■ WORK TO DO
Copy exactly the lines from the start of the data below through the one that carries "CT, ST = math.cos(TH), math.sin(TH)", and only those.

■ SUPPLIED DATA
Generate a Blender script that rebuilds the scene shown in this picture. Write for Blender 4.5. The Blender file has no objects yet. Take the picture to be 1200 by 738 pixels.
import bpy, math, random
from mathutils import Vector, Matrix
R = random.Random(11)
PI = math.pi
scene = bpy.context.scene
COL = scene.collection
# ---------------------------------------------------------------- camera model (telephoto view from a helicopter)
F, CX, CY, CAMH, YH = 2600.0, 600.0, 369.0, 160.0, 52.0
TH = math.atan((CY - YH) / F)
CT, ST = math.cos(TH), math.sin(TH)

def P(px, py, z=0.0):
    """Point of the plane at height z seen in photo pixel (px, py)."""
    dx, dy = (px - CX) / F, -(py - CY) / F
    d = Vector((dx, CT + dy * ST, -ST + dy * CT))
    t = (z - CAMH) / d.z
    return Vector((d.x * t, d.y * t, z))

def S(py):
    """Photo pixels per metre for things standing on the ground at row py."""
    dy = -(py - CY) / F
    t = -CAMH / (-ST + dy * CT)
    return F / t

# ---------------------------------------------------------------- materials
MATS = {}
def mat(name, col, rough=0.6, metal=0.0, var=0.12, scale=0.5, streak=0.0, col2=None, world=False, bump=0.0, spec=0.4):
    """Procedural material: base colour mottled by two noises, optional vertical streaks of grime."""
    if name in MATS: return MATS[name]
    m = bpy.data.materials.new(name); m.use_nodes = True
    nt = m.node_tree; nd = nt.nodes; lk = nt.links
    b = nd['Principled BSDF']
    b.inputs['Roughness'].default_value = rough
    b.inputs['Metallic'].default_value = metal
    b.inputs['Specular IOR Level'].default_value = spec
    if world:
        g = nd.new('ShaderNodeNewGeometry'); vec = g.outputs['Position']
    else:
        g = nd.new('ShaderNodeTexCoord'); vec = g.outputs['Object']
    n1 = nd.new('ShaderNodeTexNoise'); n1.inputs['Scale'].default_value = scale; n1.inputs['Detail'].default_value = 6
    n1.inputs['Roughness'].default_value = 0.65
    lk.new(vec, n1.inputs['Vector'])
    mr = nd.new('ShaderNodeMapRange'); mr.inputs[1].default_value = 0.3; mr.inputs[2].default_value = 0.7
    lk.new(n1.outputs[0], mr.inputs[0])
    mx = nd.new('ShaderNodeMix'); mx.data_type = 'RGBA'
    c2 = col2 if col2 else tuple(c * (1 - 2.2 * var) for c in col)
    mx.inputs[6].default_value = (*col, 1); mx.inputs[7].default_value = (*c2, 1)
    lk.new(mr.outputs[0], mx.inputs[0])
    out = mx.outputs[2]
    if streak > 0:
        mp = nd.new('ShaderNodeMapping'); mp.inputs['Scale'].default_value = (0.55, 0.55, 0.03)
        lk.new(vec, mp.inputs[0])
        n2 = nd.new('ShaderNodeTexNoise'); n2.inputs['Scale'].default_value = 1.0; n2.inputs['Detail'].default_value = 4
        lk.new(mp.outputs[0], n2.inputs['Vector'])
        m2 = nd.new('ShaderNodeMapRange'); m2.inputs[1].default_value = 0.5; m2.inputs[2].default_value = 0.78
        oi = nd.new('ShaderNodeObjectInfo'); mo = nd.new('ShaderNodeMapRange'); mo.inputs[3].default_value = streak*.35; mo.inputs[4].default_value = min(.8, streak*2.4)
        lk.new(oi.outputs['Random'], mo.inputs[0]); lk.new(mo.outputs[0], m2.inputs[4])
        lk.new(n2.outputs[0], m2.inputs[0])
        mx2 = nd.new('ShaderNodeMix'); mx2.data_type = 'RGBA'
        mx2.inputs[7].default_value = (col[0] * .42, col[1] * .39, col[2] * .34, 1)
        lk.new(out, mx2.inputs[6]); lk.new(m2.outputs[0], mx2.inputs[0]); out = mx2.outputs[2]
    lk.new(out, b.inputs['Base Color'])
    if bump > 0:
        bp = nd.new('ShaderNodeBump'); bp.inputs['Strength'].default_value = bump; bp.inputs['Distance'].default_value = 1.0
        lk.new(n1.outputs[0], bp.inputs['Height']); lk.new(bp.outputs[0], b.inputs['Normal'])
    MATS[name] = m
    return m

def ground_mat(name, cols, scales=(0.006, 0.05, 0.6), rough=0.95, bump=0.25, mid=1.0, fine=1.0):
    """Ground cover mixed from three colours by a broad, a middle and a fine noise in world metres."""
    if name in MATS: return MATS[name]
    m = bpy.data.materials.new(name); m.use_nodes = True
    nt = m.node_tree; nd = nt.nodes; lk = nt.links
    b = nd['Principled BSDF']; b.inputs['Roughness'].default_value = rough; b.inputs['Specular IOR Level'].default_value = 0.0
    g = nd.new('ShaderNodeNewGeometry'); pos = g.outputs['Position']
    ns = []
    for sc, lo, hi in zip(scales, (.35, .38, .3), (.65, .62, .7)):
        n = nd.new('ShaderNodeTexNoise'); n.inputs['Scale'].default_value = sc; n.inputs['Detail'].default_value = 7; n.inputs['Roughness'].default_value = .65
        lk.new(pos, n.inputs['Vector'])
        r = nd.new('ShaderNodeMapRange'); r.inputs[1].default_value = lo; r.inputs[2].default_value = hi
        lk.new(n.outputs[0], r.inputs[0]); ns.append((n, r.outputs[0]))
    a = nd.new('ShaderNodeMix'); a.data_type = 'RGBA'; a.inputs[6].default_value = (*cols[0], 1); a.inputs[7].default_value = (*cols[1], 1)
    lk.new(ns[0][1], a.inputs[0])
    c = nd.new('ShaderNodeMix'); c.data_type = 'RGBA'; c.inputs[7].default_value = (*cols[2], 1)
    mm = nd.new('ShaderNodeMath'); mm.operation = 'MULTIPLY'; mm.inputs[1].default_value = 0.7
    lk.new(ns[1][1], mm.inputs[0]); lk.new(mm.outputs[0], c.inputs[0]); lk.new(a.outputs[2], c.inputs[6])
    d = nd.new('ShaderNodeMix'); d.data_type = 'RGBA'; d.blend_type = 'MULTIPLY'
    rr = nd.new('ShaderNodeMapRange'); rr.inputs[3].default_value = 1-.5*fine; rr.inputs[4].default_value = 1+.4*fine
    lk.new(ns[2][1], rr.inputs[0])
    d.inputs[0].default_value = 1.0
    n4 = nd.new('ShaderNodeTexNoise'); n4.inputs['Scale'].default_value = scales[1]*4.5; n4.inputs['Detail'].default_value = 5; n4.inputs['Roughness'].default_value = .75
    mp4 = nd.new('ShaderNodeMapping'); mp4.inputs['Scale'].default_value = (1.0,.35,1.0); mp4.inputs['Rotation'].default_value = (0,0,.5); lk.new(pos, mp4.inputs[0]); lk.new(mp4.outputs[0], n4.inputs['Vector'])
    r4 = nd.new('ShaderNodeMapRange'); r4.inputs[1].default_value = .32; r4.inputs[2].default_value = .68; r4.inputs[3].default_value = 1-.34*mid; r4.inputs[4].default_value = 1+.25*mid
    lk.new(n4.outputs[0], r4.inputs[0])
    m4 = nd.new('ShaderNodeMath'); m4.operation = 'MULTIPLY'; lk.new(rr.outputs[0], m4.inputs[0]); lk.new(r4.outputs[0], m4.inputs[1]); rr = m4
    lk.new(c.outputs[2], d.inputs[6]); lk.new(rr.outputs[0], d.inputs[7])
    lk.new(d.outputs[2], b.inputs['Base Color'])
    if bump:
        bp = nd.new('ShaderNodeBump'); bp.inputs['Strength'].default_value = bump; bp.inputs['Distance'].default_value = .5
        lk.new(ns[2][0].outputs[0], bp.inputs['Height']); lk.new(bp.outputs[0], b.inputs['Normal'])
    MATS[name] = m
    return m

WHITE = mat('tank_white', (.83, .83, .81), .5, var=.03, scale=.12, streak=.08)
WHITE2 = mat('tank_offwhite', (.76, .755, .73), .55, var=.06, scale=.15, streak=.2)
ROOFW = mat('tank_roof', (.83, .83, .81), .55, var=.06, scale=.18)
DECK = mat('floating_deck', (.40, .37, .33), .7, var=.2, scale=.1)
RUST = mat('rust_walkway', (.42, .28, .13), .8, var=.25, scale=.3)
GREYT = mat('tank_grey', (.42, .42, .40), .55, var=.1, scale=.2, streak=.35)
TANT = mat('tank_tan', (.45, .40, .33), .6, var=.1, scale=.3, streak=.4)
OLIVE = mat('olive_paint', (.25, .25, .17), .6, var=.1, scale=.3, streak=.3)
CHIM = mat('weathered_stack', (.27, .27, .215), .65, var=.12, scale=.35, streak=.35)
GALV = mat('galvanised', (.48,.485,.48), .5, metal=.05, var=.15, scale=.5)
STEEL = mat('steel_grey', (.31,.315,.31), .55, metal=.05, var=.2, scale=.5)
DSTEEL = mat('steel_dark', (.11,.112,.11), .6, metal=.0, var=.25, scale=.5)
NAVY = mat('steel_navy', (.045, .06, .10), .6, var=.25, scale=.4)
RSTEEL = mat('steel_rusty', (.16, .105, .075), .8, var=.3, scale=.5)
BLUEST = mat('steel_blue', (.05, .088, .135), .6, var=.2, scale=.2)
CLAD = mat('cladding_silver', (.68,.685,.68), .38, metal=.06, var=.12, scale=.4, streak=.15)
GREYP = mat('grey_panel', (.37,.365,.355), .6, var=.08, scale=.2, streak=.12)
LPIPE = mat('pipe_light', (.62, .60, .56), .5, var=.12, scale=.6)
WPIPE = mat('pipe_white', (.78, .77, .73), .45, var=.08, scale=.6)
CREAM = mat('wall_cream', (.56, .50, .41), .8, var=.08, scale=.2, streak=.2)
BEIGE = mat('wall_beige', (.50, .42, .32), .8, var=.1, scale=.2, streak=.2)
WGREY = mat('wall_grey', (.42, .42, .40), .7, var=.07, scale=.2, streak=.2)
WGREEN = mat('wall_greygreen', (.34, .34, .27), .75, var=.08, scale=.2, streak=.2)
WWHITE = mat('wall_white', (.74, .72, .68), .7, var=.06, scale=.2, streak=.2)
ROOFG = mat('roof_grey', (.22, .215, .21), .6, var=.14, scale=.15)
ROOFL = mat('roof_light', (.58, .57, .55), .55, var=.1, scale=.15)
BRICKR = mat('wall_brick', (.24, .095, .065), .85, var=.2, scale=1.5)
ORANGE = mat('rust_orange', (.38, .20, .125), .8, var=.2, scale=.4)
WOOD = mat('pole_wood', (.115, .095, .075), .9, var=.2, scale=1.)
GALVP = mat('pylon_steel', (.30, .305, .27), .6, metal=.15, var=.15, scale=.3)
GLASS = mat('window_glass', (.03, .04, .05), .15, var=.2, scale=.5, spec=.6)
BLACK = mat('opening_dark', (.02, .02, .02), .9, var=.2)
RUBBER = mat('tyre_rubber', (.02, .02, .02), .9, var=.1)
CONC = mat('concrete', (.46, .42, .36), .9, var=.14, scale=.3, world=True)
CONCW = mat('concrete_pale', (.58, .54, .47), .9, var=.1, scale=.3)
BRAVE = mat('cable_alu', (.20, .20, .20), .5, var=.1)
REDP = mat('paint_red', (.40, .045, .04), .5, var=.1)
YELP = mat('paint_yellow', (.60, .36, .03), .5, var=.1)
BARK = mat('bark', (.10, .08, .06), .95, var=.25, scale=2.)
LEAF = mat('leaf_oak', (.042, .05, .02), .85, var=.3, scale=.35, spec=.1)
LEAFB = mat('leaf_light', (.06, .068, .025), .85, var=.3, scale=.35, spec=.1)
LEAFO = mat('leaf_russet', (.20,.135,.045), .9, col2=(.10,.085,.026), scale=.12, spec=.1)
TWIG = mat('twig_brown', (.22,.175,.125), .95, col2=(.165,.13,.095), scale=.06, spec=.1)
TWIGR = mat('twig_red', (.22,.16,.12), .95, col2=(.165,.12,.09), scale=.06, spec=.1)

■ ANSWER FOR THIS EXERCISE
Generate a Blender script that rebuilds the scene shown in this picture. Write for Blender 4.5. The Blender file has no objects yet. Take the picture to be 1200 by 738 pixels.
import bpy, math, random
from mathutils import Vector, Matrix
R = random.Random(11)
PI = math.pi
scene = bpy.context.scene
COL = scene.collection
# ---------------------------------------------------------------- camera model (telephoto view from a helicopter)
F, CX, CY, CAMH, YH = 2600.0, 600.0, 369.0, 160.0, 52.0
TH = math.atan((CY - YH) / F)
CT, ST = math.cos(TH), math.sin(TH)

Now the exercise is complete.